Fast integral equation solution techniques for planar-3D structures in multilayered media

In this contribution, a hybrid space/spectral domain integral equation approach is presented for the characterization of quasi-3D structures in multilayered media. The vertical conductors for the quasi-3D components like vias, through holes, airbridges, finite dielectric regions etc. can cross an arbitrary number of dielectric layers with arbitrary vertical discretization. The electrodynamic behavior of the vertical currents is incorporated by extended spectral domain Green's functions derived by analytical integrations over the vertical direction and by a summation over the Cartesian wavenumbers which must be computed only once and stored in a database.

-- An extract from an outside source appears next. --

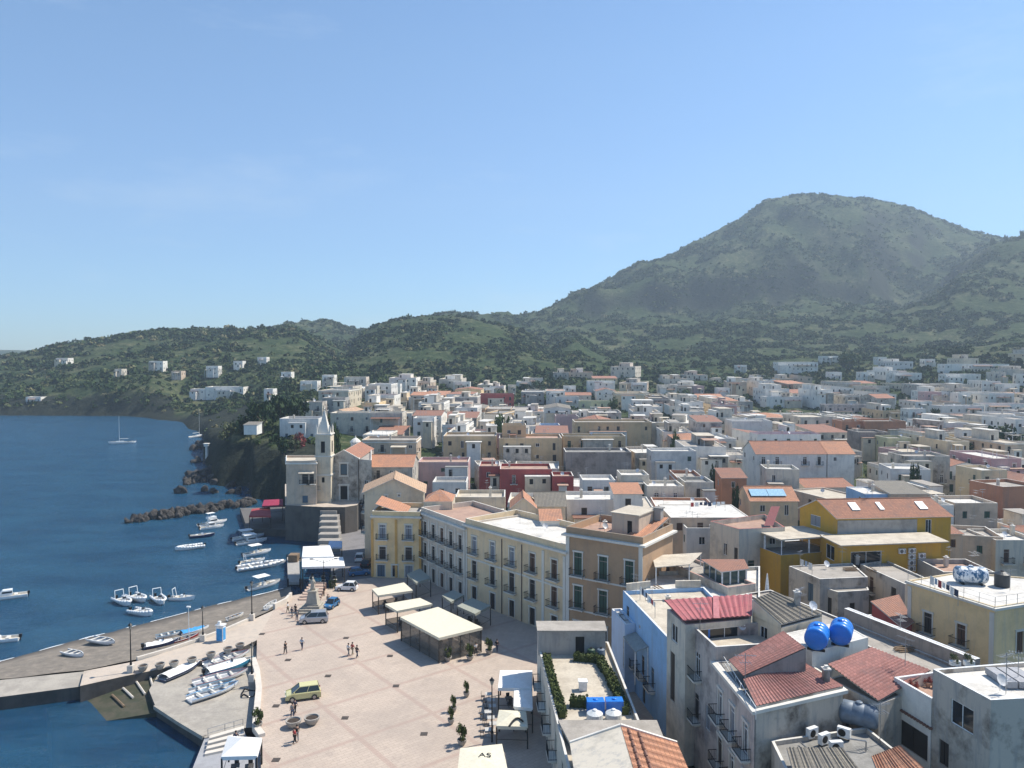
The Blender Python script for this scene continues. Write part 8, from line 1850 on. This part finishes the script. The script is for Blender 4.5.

For short lateral distances, the couplings are computed with a subtraction technique based on asymptotic representations of the extended Green's functions, whereas for larger distances and for group coupling computations in context with fast matrix vector product evaluations, adaptive integration path deformations with extended Laguerre quadrature methods are applied. For the solution of the linear systems of equations, a GMRES solver was implemented together with a diakoptic preconditioner based on the group decomposition of larger structures, combined with a reversed Cuthill McKee reordering applied to the submatrix pattern of the system matrix. With all these techniques, the analysis of complex quasi-3D structures can be carried out with the same performance than pure planar microstrip and/or slotline structures.